Are schools killing creativity?

hard to say, things like art my view has changed with ever since i went to uni, whilst was at school was told copying was bad and that i shouldnt do it, then at uni was told by one of my lecturers (did concept art on some of the needs for speeds, stars wars games) that i should copy so i can pick up new techniques which i could then apply to my own pieces
 
I feel that throughout my art GCSE my creativity was constantly battered down and that the curriculum did not offer room for creativity whatsoever.
As I've got older, creativity throughout my subjects is more appreciated so it is indeed hard to say.
 
I believe some schools encourage creativity and help to improve it.
When I was younger, in elementary we didn't do a lot of actual learning. Instead, we spent most of the class time working on creative projects that really had nothing to do with learning at all.
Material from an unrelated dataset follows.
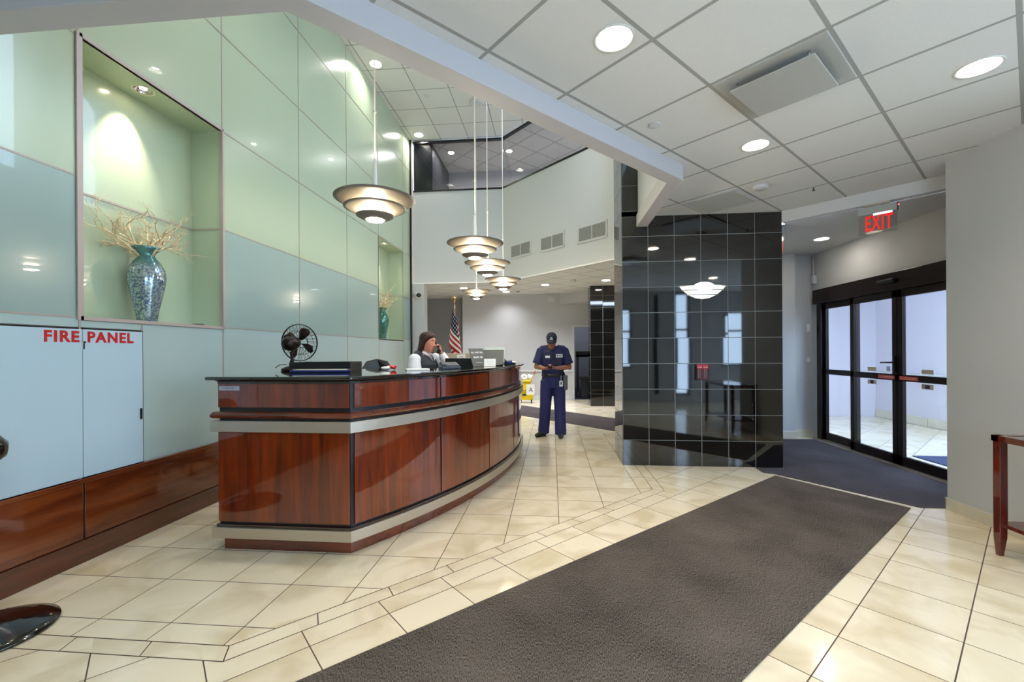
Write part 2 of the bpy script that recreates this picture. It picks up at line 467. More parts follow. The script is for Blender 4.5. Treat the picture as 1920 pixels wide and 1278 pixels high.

When I got older, in high school, I realized that art wasn't as appreciated as it was when I was younger. But, I don't know if I would say the curriculum "killed" my creativity. A lot of people in my school were into art, but they all had the same idea that "art wasn't a career".
 
"Pupils; if Jack has twenty apples and John has ten, how fast is their car going in correlation to the nearby steam train heading from London to Glasgow?"

My point? The curriculum is full of pointless **** that nobody will ever need to learn; this is what college and universities are for, to learn specific subjects in depth. Anything like creativity or "life" knowledge is pretty much absent...oh, and all teachers now-a-days care about is you getting high grades, no matter how you achieve them.